三百メートルくらいでトンネルをぬけると緩やかな登りになっていた。で、車道すれすれまでフェンスがあるじゃないですか。さすがの俺にも歩道なんて見えませんよ。やっぱりここは車専用道路なのか。
引き返そうかとも考えたが、ここまで来て戻るなんてもったいないという貧乏性の心の声が、行け、進めと俺にささやく。
その声に背中を押され、まあ何とかなるだろうと楽天的な気分で前へ進むことにする。いや、なんとかなってくださいよホントに。
すぐ脇を車がびゅんびゅんと通りすぎる。これではねられでもしたらシャレになんねーなー。事故にあったら知り合いには──いい年して馬鹿なことを──とか言われるんだろうなあ。はい、馬鹿ですよ。
登りのてっぺんで今来た道をふり返ってみる。これはどこからどう見ても車専用道路だ。この道を歩いてくるやつがいたとしたらアホだよなあ。はいアホですよ。
もうひとつトンネルを通過してやっと本物の歩道へ避難。うー、生きているって素晴らしい。
後で地図を確認してみたら1㎞ちょっとしかなかった道だけど、すごく長時間に感じられた道のりでした、はい。この区間だけは疲労も足の痛みも感じなかったもんなあ。
緊張がすっかり解けるとがっぽりと足の痛みが蘇ってきた。なんか前より痛いんですけど。

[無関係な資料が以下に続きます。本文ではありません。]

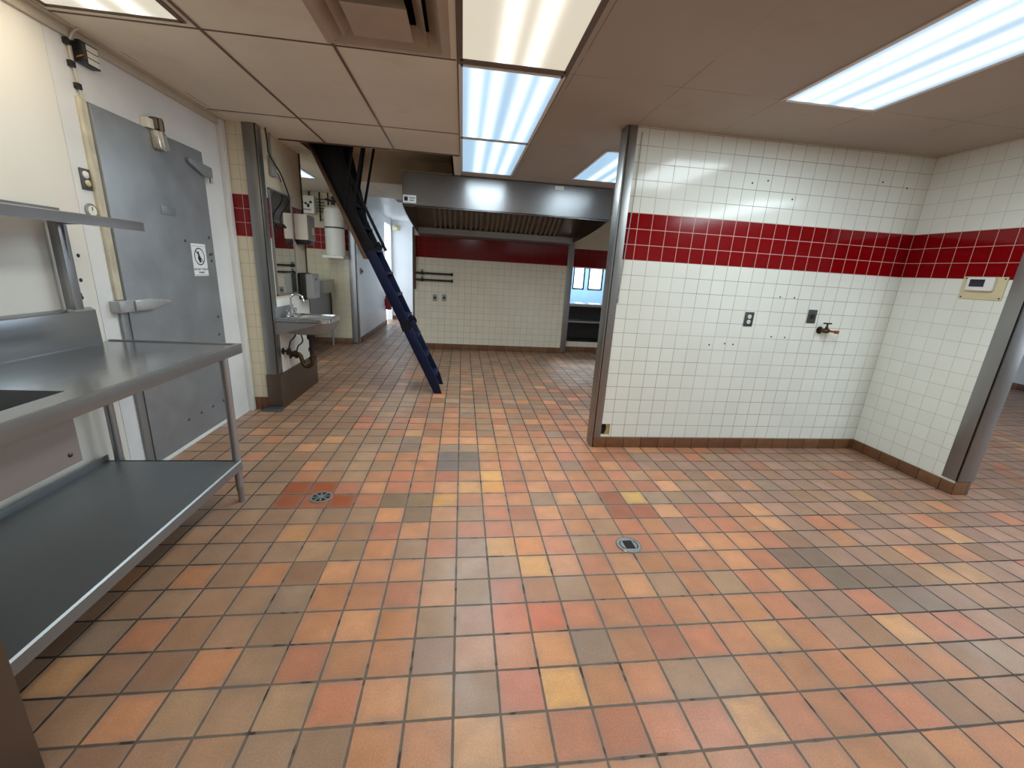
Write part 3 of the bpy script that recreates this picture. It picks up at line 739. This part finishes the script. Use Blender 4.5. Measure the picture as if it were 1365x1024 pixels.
def hand_sink():
    t = thing('hand_sink', 'small wall hung stainless hand sink on the narrow tiled stub wall', 'sink', (XS, 4.23, .4))
    X0, X1, Y0, Y1, Z = XS+.006, -1.215, 4.005, 4.445, .868
    # rim and bowl as one shell: rounded front corners
    def loop(bm, x0, x1, y0, y1, r, z, n=6):
        P = [(x0, y0)]
        for k in range(n+1):
            a = -math.pi/2+math.pi/2*k/n; P.append((x1-r+r*math.cos(a), y0+r+r*math.sin(a)))
        for k in range(n+1):
            a = math.pi/2*k/n; P.append((x1-r+r*math.cos(a), y1-r+r*math.sin(a)))
        P.append((x0, y1)); return [bm.verts.new((x, y, z)) for x, y in P]
    bm = B()
    L = [loop(bm, X0, X1, Y0, Y1, .09, Z-.035), loop(bm, X0, X1, Y0, Y1, .09, Z), loop(bm, X0, X1-.018, Y0+.018, Y1-.018, .08, Z+.004),
         loop(bm, X0+.12, X1-.04, Y0+.045, Y1-.045, .07, Z-.008), loop(bm, X0+.15, X1-.07, Y0+.075, Y1-.075, .06, Z-.13), loop(bm, X0+.20, X1-.14, Y0+.14, Y1-.14, .03, Z-.145)]
    for a, b in zip(L, L[1:]):
        for k in range(len(a)): bm.faces.new((a[k], a[(k+1)%len(a)], b[(k+1)%len(a)], b[k]))
    bm.faces.new(L[-1])
    part('bowl_rim', bm, M['steel_x'], t)
    bm = B()
    L = [loop(bm, X0, X1-.006, Y0+.006, Y1-.006, .086, Z-.034), loop(bm, X0+.06, X1-.02, Y0+.03, Y1-.03, .085, Z-.09), loop(bm, X0+.10, X1-.06, Y0+.06, Y1-.06, .08, Z-.145), loop(bm, X0+.16, X1-.13, Y0+.12, Y1-.12, .05, Z-.165)]
    for a, b in zip(L, L[1:]):
        for k in range(len(a)): bm.faces.new((a[k], a[(k+1)%len(a)], b[(k+1)%len(a)], b[k]))
    bm.faces.new(L[0][::-1]); bm.faces.new(L[-1])
    part('bowl_underside', bm, M['steel_dull'], t)
    for y in (Y0, Y1-.004):
        bm = B(); prism(bm, [(X0, Z-.155), (X0, Z-.03), (X1-.06, Z-.03), (X1-.10, Z-.045)], 'XZ', y, y+.004)
        part('side_skirt', bm, M['steel_dull'], t)
    bm = B(); box(bm, X0-.002, X0+.012, Y0+.02, Y1, Z-.02, .96, .004); part('backsplash', bm, M['steel_dull'], t)
    # faucet
    bx, by = X0+.075, 4.22
    bm = B(); lathe(bm, [(.026, 0), (.026, .02), (.017, .028), (.014, .06), (.014, .075)], (bx, by, Z), seg=22)
    tube(bm, [(bx, by, Z+.07), (bx, by, Z+.15), (bx+.012, by, Z+.185), (bx+.05, by, Z+.208), (bx+.10, by, Z+.195), (bx+.118, by, Z+.15), (bx+.12, by, Z+.135)], .0095, 12)
    f = part('faucet', bm, M['chrome'], t)
    for dy in (-.085, .085):
        bm = B(); lathe(bm, [(.022, 0), (.022, .015), (.014, .022), (.013, .04), (.021, .046), (.021, .062), (.012, .07)], (bx, by+dy, Z), seg=20); part('tap_handle', bm, M['chrome'], f)
    # drain, trap, supplies
    dx, dy = -1.46, 4.225
    bm = B(); cyl(bm, (dx, dy, Z-.163), (dx, dy, Z-.22), .042, .034); cyl(bm, (dx, dy, Z-.22), (dx, dy, .50), .021); lathe(bm, [(.030, 0), (.030, .03), (.024, .034)], (dx, dy, .53), seg=18)
    part('drain', bm, M['blackmetal'], t)
    bm = B(); tube(bm, [(dx, dy, .52), (dx, dy, .42), (dx-.015, dy, .385), (dx-.05, dy, .37), (dx-.085, dy, .39), (dx-.10, dy, .44), (dx-.115, dy, .485), (dx-.15, dy, .50), (XS+.006, dy, .50)], .020, 12)
    lathe(bm, [(.03, 0), (.03, .03), (.02, .034)], (dx, dy, .44), seg=18); part('trap', bm, M['brass'], t)
    for yy, zz in ((4.13, .54), (4.30, .46)):
        bm = B(); cyl(bm, (XS+.006, yy, zz), (XS+.012, yy, zz), .032); cyl(bm, (XS+.008, yy, zz), (XS+.075, yy, zz), .012); lathe(bm, [(.017, 0), (.017, .05)], (XS+.065, yy, zz-.022), seg=16)
        cyl(bm, (XS+.07, yy, zz), (XS+.11, yy, zz-.012), .009); cyl(bm, (XS+.108, yy, zz-.012), (XS+.118, yy, zz-.014), .024, seg=14)
        v = part('shutoff_valve', bm, M['blackmetal'], t)
        bm = B(); tube(bm, [(XS+.065, yy, zz+.025), (XS+.09, yy-.01, zz+.10), (XS+.12, yy+.04, zz+.16), (bx, by+(yy-4.2)*.5, Z-.05)], .0065, 8); part('supply_hose', bm, M['black'], v)
hand_sink()

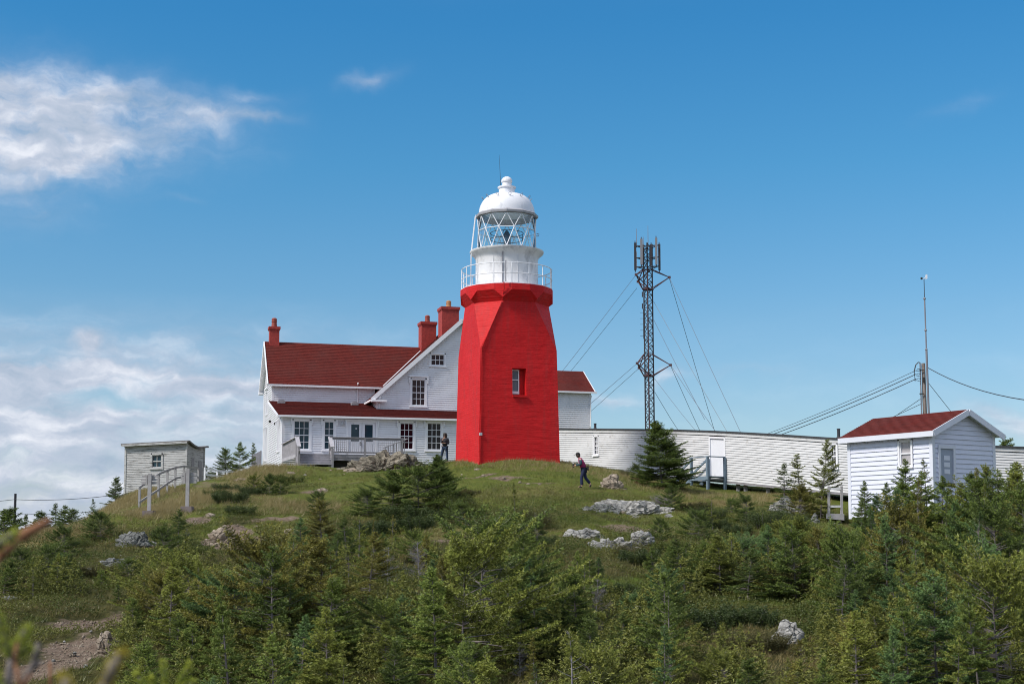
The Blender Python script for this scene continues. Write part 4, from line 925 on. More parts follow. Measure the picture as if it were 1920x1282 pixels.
# optic inside
part('lens_pedestal', MB().lathe(cxy, [(.22, zl0 - .02), (.22, zl0 + .30), (.26, zl0 + .32)], 16), M_panel, tower)
part('lens', MB().lathe(cxy, [(.10, zl0 + .32), (.17, zl0 + .40), (.17, zl0 + .72), (.10, zl0 + .80)], 16), M_glassd, tower)
part('lens_cap', MB().lathe(cxy, [(.19, zl0 + .80), (.17, zl0 + .92), (.08, zl0 + 1.08), (.02, zl0 + 1.12)], 16), M_dark, tower)
def hoop(r, z, tr, n=36): return [Vector((TC.x + r * math.cos(2 * math.pi * k / n), TC.y + r * math.sin(2 * math.pi * k / n), z)) for k in range(n + 1)]
part('lens_ring', MB().tube(hoop(.88, zl0 + .62, 0), .02, 5), M_mast, tower); part('lens_ring', MB().tube(hoop(.88, zl0 + .95, 0), .02, 5), M_mast, tower)
for k in range(6):
    a = k * math.pi / 3 + .3; d0 = Vector((math.cos(a), math.sin(a), 0)); part('lens_stay', MB().tube([Vector((TC.x, TC.y, zl0)) + d0 * .88, Vector((TC.x, TC.y, zl0 + .95)) + d0 * .88], .015, 4), M_mast, tower)
# railing
n16 = 16; rA = corners[0] + TT + math.radians(11); RRl = 2.40
for k in range(n16):
    a = rA + k * math.pi / 8; q = Vector((TC.x + RRl * math.cos(a), TC.y + RRl * math.sin(a), zRim)); part('railing_post', MB().tube([q + Vector((0, 0, .04)), q + Vector((0, 0, 1.10))], .027, 6), M_lwhite, tower)
for z in (zRim + .55, zRim + 1.09): part('rail', MB().tube(hoop(RRl + .002, z, 0, 48), .024, 6), M_lwhite, tower)
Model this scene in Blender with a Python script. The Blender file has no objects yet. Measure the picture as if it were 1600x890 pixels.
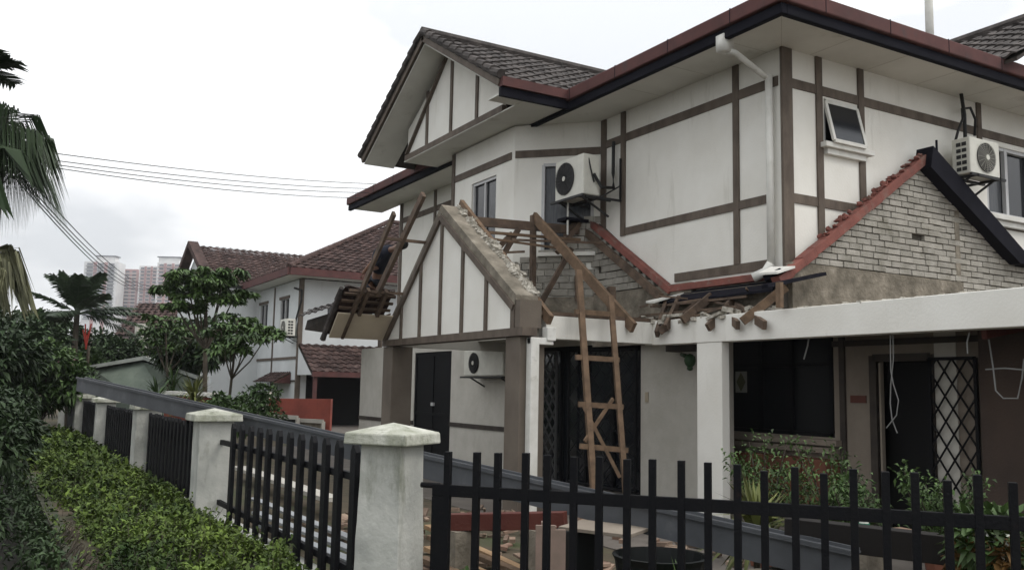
import bpy, bmesh, math, random
from mathutils import Vector, Matrix, noise
R = math.radians
random.seed(7)
sc = bpy.context.scene
COL = sc.collection

# ------------------------------------------------------------------ camera
F_PX, HP, ROLL, EYE = 1416., 163., .0195, 1.75
PIT = math.atan(HP / F_PX)
TA = math.atan(828 / math.hypot(F_PX, HP))
FW = Vector((math.sin(TA), math.cos(TA), 0)); RT = Vector((math.cos(TA), -math.sin(TA), 0)); UPV = Vector((0, 0, 1))
CF = FW * math.cos(PIT) + UPV * math.sin(PIT); CU = -FW * math.sin(PIT) + UPV * math.cos(PIT)
CR_, SR_ = math.cos(ROLL), math.sin(ROLL)
CAM = Vector((0, 0, EYE))
cam_d = bpy.data.cameras.new('camera'); cam = bpy.data.objects.new('camera', cam_d); COL.objects.link(cam)
cam_d.sensor_width = 36; cam_d.lens = 36 * F_PX / 1600; cam_d.clip_end = 5000; cam_d.clip_start = .05
cr = RT * CR_ + CU * SR_; cu = -RT * SR_ + CU * CR_
m = Matrix((cr, cu, -CF)).transposed().to_4x4(); m.translation = CAM
cam.matrix_world = m
sc.camera = cam
sc.render.resolution_x = 1024; sc.render.resolution_y = 569

# ------------------------------------------------------------------ light
w = bpy.data.worlds.new('World'); sc.world = w; w.use_nodes = True
nt = w.node_tree; nt.nodes.clear()
out = nt.nodes.new('ShaderNodeOutputWorld'); bg = nt.nodes.new('ShaderNodeBackground')
sky = nt.nodes.new('ShaderNodeTexSky'); sky.sky_type = 'NISHITA'; sky.sun_disc = False
SUN_EL, SUN_AZ = R(52), R(142)          # azimuth measured from +Y towards +X
sky.sun_elevation = SUN_EL; sky.sun_rotation = SUN_AZ
tc = nt.nodes.new('ShaderNodeTexCoord'); mp = nt.nodes.new('ShaderNodeMapping'); mp.inputs['Scale'].default_value = (1.6, 1.6, 3.2); mp.inputs['Location'].default_value = (3.3, 1.7, .4)
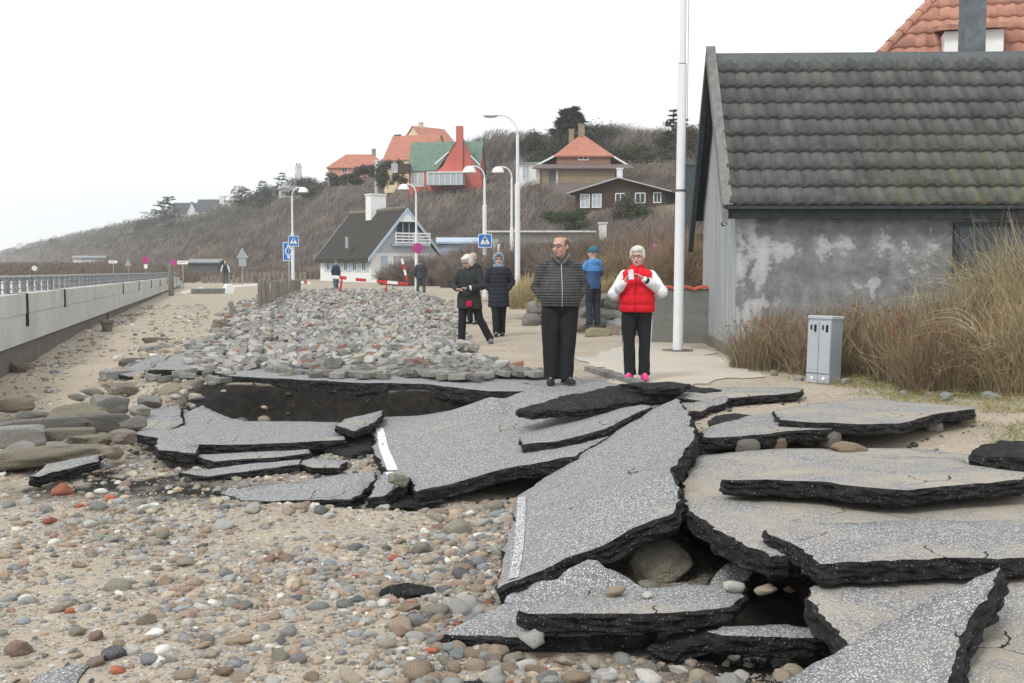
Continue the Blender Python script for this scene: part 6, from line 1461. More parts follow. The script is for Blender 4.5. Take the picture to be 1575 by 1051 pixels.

でも、あと少しだと言い聞かせ、傘を杖代わりにとにかく進む。
由比ヶ浜沿いの道をほぼ直角に曲がればまっすぐ正面に鶴岡八幡宮があるはずだ。よっしゃあ、一気にお参りだあ!
で、曲がると、遠い、遠いよ鶴岡八幡宮。
2㎞ぐらいあるんじゃねえの?
一気に気力が萎えて、ベンチで休止。
まっすぐ歩いていると気が滅入るので、気分を変えるために鎌倉駅側に入って小町通りを進むことにする。
狭い通りに観光客がいっぱいだ。そのほとんどが若い女性のグループか中高年の夫婦連れ。一人で歩いているのは外国人と俺くらいか。
観光客気分で紫芋のソフトクリームを購入し、なめながら鶴岡八幡宮の境内へ。こちらは修学旅行の中学生でいっぱいだ。
奥へ奥へと歩いてゆくと突き当たりに本堂への長い急な階段があった。この階段が鎌倉幕府三代目将軍の暗殺現場のはずだ。ここで刺されたとしたらきっと下まで転げ落ちたのだろうな、などと考えつつ本堂へ。
賽銭箱に五円玉を放り込んで手を合わせる。
無事ここまでたどり着きました。次の散歩も無事でありますよう見守っていてくださいませ。
お参りを終えて帰宅するため鎌倉駅に向かう。日差しはすでに夕方のそれだ。
今回歩いたのは約24㎞。距離の割にはけっこうきつい散歩だったなあ。
●5月10日(火曜日)
休足日。
たっぷり12時間寝た。
起きぬけに体重を量ってみたら、66.0㎏。おお、こんな数字を見るのは20年ぶりだ。
思えば光と水のダフネをやっていた去年の最高体重は73㎏だったもんなあ。
7㎏減量かあ。リバウンドには気をつけないと。
『お散歩ダイエット』なんて本でも書いてみるか?
次はいつ長い散歩に行けるのかなあ。